Emo-Culture cross-sections with Christian Faith?

A friend and I were recently at Barnes and Noble enjoying each other's company, talking about faith, and discussing the intersection between faith and pop culture. Shortly after a brief discussion about some up-and-coming emo Christian bands, an aggravated young woman came up and reproached us in regard to our willingness to associate Christianity with emo-culture. She argued that emo-culture leads to the untimely deaths of young people and that the word "emo" should not even be a part of a Christian's vocabulary. She argued that as a crisis-worker who has seen things that no one would ever want to see, it is because of conversations like our own that she has distaste toward Christians.

As she walked away, my friend and I sat there in wonder. We weren't quite sure how to respond. Had this young woman known that the two of us worked with at-risk and hurting youth in the community, would she still have confronted us in this manner? None-the-less, as she walked away, we were left to think about what we had said and how she interpreted the term "emo."
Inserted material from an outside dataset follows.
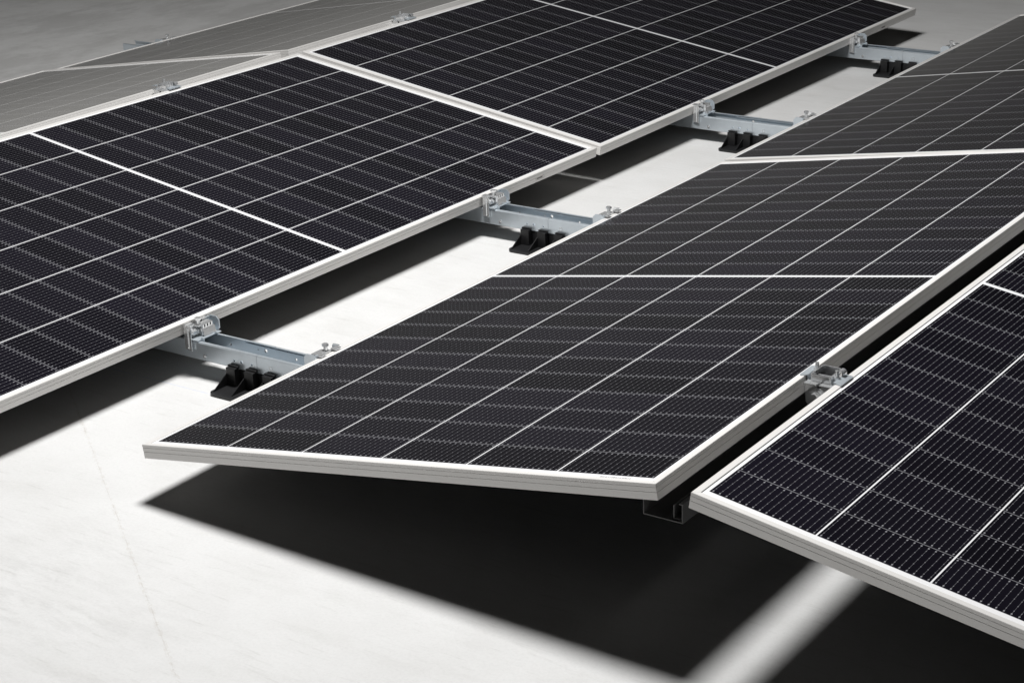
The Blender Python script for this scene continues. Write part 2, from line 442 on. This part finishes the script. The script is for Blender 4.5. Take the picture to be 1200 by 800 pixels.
# ---------------------------------------------------------------- ridge clamps
def make_ridge_clamp():
    """origin: centre of the ridge gap at the height of the two rims"""
    root = empty('ridge_clamp')
    for s in (-1, 1):
        bm = bmesh.new()
        m = Matrix.Translation((s*.030, 0, .0022)) @ Matrix.Rotation(s*math.radians(8.9), 4, 'Y')
        y0, y1 = (-.018, .030) if s < 0 else (-.030, .018)
        box(bm, -.003 if s > 0 else -.0125, .0125 if s > 0 else .003, y0, y1, -.0012, .0012, .0005, m)
        box(bm, s*.028-.0012, s*.028+.0012, y0+.003, y1-.003, -.024, .0035, .0004)
        obj('hook_plate', bm, M_GALV, root)
    bm = bmesh.new()
    box(bm, -.0190, -.0168, -.022, .022, -.022, .0090, .0007); box(bm, .0168, .0190, -.022, .022, -.022, .0090, .0007)
    box(bm, -.0168, .0168, -.0222, -.0200, -.012, .0075, .0006); box(bm, -.0168, .0168, .0200, .0222, -.020, .0110, .0006)
    box(bm, -.0225, -.0190, -.0100, .0040, -.004, .0065, .0006); box(bm, .0190, .0225, .002, .0160, -.004, .0065, .0006)
    box(bm, -.0168, .0168, -.003, .001, -.0034, .0010)
    obj('box_bracket', bm, M_STEEL, root)
    bm = bmesh.new(); box(bm, -.0165, .0165, -.0197, .0197, -.021, -.0035, .0005); obj('shade_fill', bm, M_PLASTIC, root)  # black block added to stand in for shade inside the box
    for (x, y) in ((-.0235, .0120), (.0235, -.0080)):
        bm = bmesh.new(); cyl(bm, (x, y, .0065), .0034, .022, 'Z', 14, bev=.0005); cyl(bm, (x, y, .0035), .0066, .0055, 'Z', 6, bev=.0006)
        obj('bolt', bm, M_STEEL, root)
    bm = bmesh.new()
    pts = []
    for q in range(9):
        a = math.radians(-20+q*27.5); pts.append((.0065*math.cos(a), .0065*math.sin(a)))
    for q in range(8, -1, -1):
        a = math.radians(-20+q*27.5); pts.append((.0046*math.cos(a), .0046*math.sin(a)))
    prism(bm, [(p[0]+.026, p[1]+.0085) for p in pts], .002, .014, 'Y')
    obj('curled_tab', bm, M_STEEL, root)
    bm = bmesh.new()   # hanging yoke
    prism(bm, [(-.026, -.007), (-.004, -.007), (-.004, -.014), (.004, -.014), (.004, -.007), (.026, -.007), (.024, -.042), (.014, -.052), (-.014, -.052), (-.024, -.042)], -.0300, -.0275, 'Y')
    box(bm, -.026, -.003, -.0360, -.0180, -.0072, -.0048, .0005); box(bm, .003, .026, -.0360, -.0180, -.0072, -.0048, .0005)
    obj('yoke_plate', bm, M_STEEL, root)
    bm = bmesh.new(); cyl(bm, (-.004, -.0335, -.027), .0135, .007, 'Y', 6, bev=.0012); cyl(bm, (-.004, -.0385, -.027), .0072, .008, 'Y', 18, bev=.0006)
    obj('nut', bm, M_STEEL, root)
    bm = bmesh.new(); cyl(bm, (0, 0, -.030), .0042, .046, 'Z', 14)
    obj('threaded_rod', bm, M_SHADEGALV, root)
    return root
rc0 = make_ridge_clamp()
rc0.location = (1.1510, RAIL_Y[0]-.012, .293)
tag(rc0, 'bright clamp bridging the narrow ridge gap beside the central panel, with a hanging nut', 'clamp', 'clamps bridging the ridges')
for (y, lab) in ((RAIL_Y[1]-.02, 'small clamp on the bright ridge rim where pale and black panels meet, before the joint'),
                 (RAIL_Y[2]-.01, 'small clamp high on the bright ridge rim, beyond the joint of the panels')):
    o = copy_tree(rc0); o.location = (-1.534, y, .2925); tag(o, lab, 'clamp', 'clamps bridging the ridges')

# ---------------------------------------------------------------- channel under the ridge
root = empty('ridge_channel', (1.0885, 0, 0))
ZC = .195
bm = bmesh.new(); prism(bm, [(a, b+ZC) for a, b in [(-.0365, 0), (.0365, 0), (.0365, .034), (.0295, .034), (.0295, .032), (.0345, .032), (.0345, .002), (-.0345, .002), (-.0345, .034), (-.0365, .034)]], .076, 4.5, 'Y')
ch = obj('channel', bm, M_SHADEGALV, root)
cb = bmesh.new(); yy = .115; q = 0
while yy < 2.2:
    xo = (-.020, .012)[q % 2]; box(cb, xo-.007, xo+.007, yy, yy+.005, ZC-.01, ZC+.014)
    if q % 3 == 0: box(cb, -.04, -.030, yy+.02, yy+.024, ZC+.014, ZC+.026)
    yy += .055; q += 1
cut(ch, cb)
bm = bmesh.new(); box(bm, .016, .0290, .081, .160, ZC+.0025, ZC+.005, .0004); box(bm, .016, .0185, .081, .160, ZC+.005, ZC+.027, .0004)
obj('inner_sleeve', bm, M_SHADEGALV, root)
for y in RAIL_Y:
    bm = bmesh.new()
    prism(bm, [(-.030, RZ1), (.030, RZ1), (.026, ZC-.0002), (-.026, ZC-.0002)], y-.0015, y+.0015, 'Y')
    prism(bm, [(-.030, RZ1), (-.027, RZ1), (-.023, ZC-.0002), (-.026, ZC-.0002)], y-.020, y-.0015, 'Y')
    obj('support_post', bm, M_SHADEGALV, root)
tag(root, 'dark slotted steel channel beneath the ridge gap, its open end showing between two panels', 'channel')

# ---------------------------------------------------------------- camera
cam = bpy.data.cameras.new('camera'); co = bpy.data.objects.new('camera', cam); C.objects.link(co)
r = Vector((0.82439, 0.56508, -0.03247)).normalized(); f = Vector((-0.53841, 0.76519, -0.35298)).normalized()
u = r.cross(f).normalized(); f = u.cross(r).normalized()
P0 = Vector((2.45504, -2.26631, 1.4099+.115))
co.matrix_world = Matrix(((r.x, u.x, -f.x, P0.x), (r.y, u.y, -f.y, P0.y), (r.z, u.z, -f.z, P0.z), (0, 0, 0, 1)))
cam.sensor_fit = 'HORIZONTAL'; cam.sensor_width = 36; cam.lens = 36*2205.57/1200
cam.clip_start = .05; cam.clip_end = 500
sc.camera = co

# ---------------------------------------------------------------- light
key = bpy.data.lights.new('studio_spot', 'SPOT'); ko = bpy.data.objects.new('studio_spot', key); C.objects.link(ko)
KP = Vector((-.016, .835, 3.25+.115)); KT = Vector((-.1, .9, 0))
ko.location = KP; ko.rotation_euler = (KT-KP).to_track_quat('-Z', 'Y').to_euler()
key.energy = 715; key.shadow_soft_size = .40; key.spot_size = math.radians(152); key.spot_blend = .30
key.color = (1, .995, .985)

w = bpy.data.worlds.new('World'); sc.world = w; w.use_nodes = True
nt = w.node_tree; bg = nt.nodes['Background']
def nn(ty, **kw):
    n = nt.nodes.new(ty)
    for k_, v in kw.items(): setattr(n, k_, v)
    return n
tc = nn('ShaderNodeTexCoord')
el = nn('ShaderNodeSeparateXYZ'); nt.links.new(tc.outputs['Generated'], el.inputs[0])
dot = nn('ShaderNodeVectorMath', operation='DOT_PRODUCT'); nt.links.new(tc.outputs['Generated'], dot.inputs[0]); dot.inputs[1].default_value = (-.85, .53, 0)
rz = nn('ShaderNodeValToRGB'); nt.links.new(el.outputs[2], rz.inputs[0])
e = rz.color_ramp.elements
vals = [(0.0, .66), (.045, .46), (.11, .095), (.20, .055), (.35, .026), (.75, .012)]
while len(e) < len(vals): e.new(.5)
for q, (p, v) in zip(e, vals): q.position = p; q.color = (v, v*.98, v*.93, 1)
rd = nn('ShaderNodeMapRange'); nt.links.new(dot.outputs['Value'], rd.inputs[0])
rd.inputs[1].default_value = .68; rd.inputs[2].default_value = .96; rd.inputs[3].default_value = .10; rd.inputs[4].default_value = 1
mu = nn('ShaderNodeMix', data_type='RGBA', blend_type='MULTIPLY'); mu.inputs['Factor'].default_value = 1
nt.links.new(rz.outputs[0], mu.inputs[6]); nt.links.new(rd.outputs[0], mu.inputs[7])
wn = nn('ShaderNodeTexNoise'); wn.inputs['Scale'].default_value = 3.2; wn.inputs['Detail'].default_value = 2; nt.links.new(tc.outputs['Generated'], wn.inputs['Vector'])
wr = nn('ShaderNodeMapRange'); nt.links.new(wn.outputs['Fac'], wr.inputs[0]); wr.inputs[1].default_value = .35; wr.inputs[2].default_value = .65; wr.inputs[3].default_value = .72; wr.inputs[4].default_value = 1.25
mu2 = nn('ShaderNodeMix', data_type='RGBA', blend_type='MULTIPLY'); mu2.inputs['Factor'].default_value = 1
nt.links.new(mu.outputs[2], mu2.inputs[6]); nt.links.new(wr.outputs[0], mu2.inputs[7])
nt.links.new(mu2.outputs[2], bg.inputs['Color']); bg.inputs['Strength'].default_value = 1.0

sc.view_settings.view_transform = 'Standard'; sc.view_settings.look = 'None'
sc.view_settings.exposure = 0; sc.view_settings.gamma = 1
try: sc.view_settings.use_curve_mapping = False
except Exception: pass
sc.cycles.max_bounces = 8; sc.cycles.diffuse_bounces = 2; sc.cycles.glossy_bounces = 4
sc.cycles.use_denoising = True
Later that day, my friend emailed me a link to Wikipedia's reference to emo music that verified our definition of emo within the context of our conversation. But today I decided to continue to explore and find out what exactly had this young woman upset. Here is a link to a Wikipedia site about emo culture. You'll find under the critique that some adults associate emo with a heightened reverence for suicidal thoughts. http://en.wikipedia.org/wiki/Emo_(slang)

And this leaves me with the question of whether these young people, referred to in this critique, would still honor suicidal poetry and thinking if emo-culture didn't exist. Wouldn't they just find some other outlet for expressing these emotions? Are their emotions a result of emo-culture or are they a response to the disintegrating home life within which they seek to find comfort?

I don't think the source of their pain is emo-culture. I think emo-culture gives these hurting young people an outlet to explain and express the pain for which in other circumstances they might find disdain.

If you are a young person who is reading this, who finds emo-culture as a safe haven for expressing your pain, I invite you to respond to this blog or to find a new adult to share your feelings with and to seek help. There are people in this world who care and its okay to keep looking for that person who will help you - that person is out there somewhere, and that person is healthy. One place to start looking is with a Christian youth group or organization in your town. You might want to check out Young Life, Youth For Christ, Fellowship for Christian Athletes (no, this isn't just for athletes) or call that kid at school who seems like a nice Christian and ask him/her where they go to church, and try it out some time. But I want you to know that people might let you down and no one is perfect, but there is a God out there who does love you and cares for you. That is why you are reading this blog right now, because God helped you to find it and He does care. Jesus wants to be your friend. An easy prayer, "Hi God, I'm here. Please help me."

Comments

Sydney Darnay said…
Since this is obviously an outreach post, thought I should note that it's "Fellowship of Christian Athletes."

Great post, by the way--I completely agree that emo culture is just an outlet, just a rallying point for people with similar thoughts and feelings. We all do it--rally to some symbol that unites us with others like ourselves, that is--it's just part of being human.
Anonymous said…
to my opinion all of us are emotional. but we all need to think a question here: DO BEING EMOTIONAL HELPS US TO FEEL GOOD OR TO SOLVE OUR PROBLEM? the answer is no. it will never help us that way. the emo salng i talking about killing ourself. telling that love is not fair. god did not design us for this and we should do this. we can be emo but not in the worlds context.